Practice false deck cutting. Deck cutting is crucial in story telling with decks. If you do not cut your deck, your audience assumes you've prearranged the deck to suit the story, which indeed you have. But the fun is when you cut the deck before the audience's eyes and you still pull out the right card for the story to make sense. Start a false deck cut by holding the deck in your palm. Grip the side of the deck with your fingers so the deck does not actually rest on your palm.

Take cards from the bottom of the deck with your other hand, as though you were actually cutting the deck but from the bottom rather than the top.

Hold the stack of bottom cards in your other hand. Move to place this bottom section on top of the original deck as though you were really cutting the deck, but do not lay the bottom section on the top. Instead, turn the bottom section 90 degrees in orientation to the original deck.

While still holding the bottom section at a 90-degree orientation to the original deck, with the same hand grip another section of the original deck from the top and pull it off the original deck. Spin your hand gripping these two new sections 90 degrees to the original. Now your bottom section is in line with your original section, and the last section you just made is 90 degrees to the other two.

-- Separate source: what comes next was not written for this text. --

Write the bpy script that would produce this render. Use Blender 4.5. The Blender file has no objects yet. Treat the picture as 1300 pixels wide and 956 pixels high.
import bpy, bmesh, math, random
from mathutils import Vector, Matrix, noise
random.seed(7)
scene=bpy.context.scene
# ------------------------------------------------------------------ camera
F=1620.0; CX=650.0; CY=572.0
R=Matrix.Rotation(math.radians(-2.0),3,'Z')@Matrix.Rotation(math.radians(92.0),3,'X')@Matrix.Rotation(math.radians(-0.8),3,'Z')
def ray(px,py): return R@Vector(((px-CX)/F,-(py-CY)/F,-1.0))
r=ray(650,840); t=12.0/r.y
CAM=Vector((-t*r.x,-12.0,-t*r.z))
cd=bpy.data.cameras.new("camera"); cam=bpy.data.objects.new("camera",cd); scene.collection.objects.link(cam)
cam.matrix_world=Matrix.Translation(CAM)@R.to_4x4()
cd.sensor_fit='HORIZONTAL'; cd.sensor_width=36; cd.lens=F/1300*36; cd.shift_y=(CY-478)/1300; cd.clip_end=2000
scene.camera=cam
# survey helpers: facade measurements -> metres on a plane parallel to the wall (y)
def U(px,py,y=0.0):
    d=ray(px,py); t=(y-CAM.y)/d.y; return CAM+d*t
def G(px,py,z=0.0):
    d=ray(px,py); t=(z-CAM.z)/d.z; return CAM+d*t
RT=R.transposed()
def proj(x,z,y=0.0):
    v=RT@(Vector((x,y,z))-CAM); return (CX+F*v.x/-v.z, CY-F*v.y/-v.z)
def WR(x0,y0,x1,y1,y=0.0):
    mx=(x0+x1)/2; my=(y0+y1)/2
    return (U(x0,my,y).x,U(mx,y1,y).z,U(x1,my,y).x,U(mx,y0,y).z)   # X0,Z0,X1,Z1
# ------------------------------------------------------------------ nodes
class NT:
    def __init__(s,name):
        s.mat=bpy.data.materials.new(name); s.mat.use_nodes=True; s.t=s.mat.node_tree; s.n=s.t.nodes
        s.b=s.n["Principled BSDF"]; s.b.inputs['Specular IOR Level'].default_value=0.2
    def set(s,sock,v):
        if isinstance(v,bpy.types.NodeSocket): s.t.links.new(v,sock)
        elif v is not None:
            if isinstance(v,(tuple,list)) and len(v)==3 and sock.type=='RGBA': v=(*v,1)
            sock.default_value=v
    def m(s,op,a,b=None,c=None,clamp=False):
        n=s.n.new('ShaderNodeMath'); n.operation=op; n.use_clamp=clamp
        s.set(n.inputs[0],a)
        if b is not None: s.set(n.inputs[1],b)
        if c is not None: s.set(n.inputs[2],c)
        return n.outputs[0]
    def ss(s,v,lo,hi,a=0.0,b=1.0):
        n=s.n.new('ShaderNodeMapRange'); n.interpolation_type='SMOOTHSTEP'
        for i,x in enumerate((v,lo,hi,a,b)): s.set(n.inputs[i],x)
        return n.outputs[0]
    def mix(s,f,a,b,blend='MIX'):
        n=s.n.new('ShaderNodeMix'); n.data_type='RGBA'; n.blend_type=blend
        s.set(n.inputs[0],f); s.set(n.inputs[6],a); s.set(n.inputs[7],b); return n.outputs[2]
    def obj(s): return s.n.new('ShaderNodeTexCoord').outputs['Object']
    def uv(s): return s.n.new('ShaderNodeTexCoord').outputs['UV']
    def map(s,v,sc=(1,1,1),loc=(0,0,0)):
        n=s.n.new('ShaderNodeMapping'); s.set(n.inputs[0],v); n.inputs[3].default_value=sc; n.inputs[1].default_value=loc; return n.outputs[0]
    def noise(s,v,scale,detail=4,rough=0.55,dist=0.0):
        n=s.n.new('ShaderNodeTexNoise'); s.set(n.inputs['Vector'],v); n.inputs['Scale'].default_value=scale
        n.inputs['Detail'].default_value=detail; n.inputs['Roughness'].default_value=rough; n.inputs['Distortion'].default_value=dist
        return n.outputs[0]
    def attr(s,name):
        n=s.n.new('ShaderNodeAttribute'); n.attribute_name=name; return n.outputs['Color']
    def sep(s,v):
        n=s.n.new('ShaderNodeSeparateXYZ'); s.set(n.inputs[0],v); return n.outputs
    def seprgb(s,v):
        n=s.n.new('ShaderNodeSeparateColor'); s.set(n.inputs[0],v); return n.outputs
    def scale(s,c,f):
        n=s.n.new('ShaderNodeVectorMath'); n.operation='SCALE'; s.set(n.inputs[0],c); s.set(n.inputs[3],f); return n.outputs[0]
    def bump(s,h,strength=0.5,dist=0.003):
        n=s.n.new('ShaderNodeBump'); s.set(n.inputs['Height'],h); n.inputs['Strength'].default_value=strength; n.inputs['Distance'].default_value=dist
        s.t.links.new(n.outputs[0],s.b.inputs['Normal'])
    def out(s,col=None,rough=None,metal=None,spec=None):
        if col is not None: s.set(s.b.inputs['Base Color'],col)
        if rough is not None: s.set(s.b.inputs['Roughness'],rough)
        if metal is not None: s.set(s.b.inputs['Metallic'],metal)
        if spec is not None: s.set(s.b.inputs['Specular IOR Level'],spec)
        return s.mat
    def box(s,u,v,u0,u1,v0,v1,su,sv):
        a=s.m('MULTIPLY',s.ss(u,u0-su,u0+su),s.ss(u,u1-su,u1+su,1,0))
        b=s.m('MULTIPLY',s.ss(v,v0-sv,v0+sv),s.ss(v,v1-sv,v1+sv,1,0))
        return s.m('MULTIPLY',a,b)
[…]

Lift the original section of cards over the two new sections, as though you were putting the bottom section back underneath the deck. Place the bottom section you originally cut back underneath the deck. Take the last section you cut and place back on top. This whole process has led to the illusion that you've cut the deck, when in fact you just lifted two sections away from the original deck and placed them back where they were.

Practice false deck cutting until you can do it without an audience realizing you are. Practice telling the story you made up with the arranged cards until you're good enough to false cut a deck and tell a story at the same time.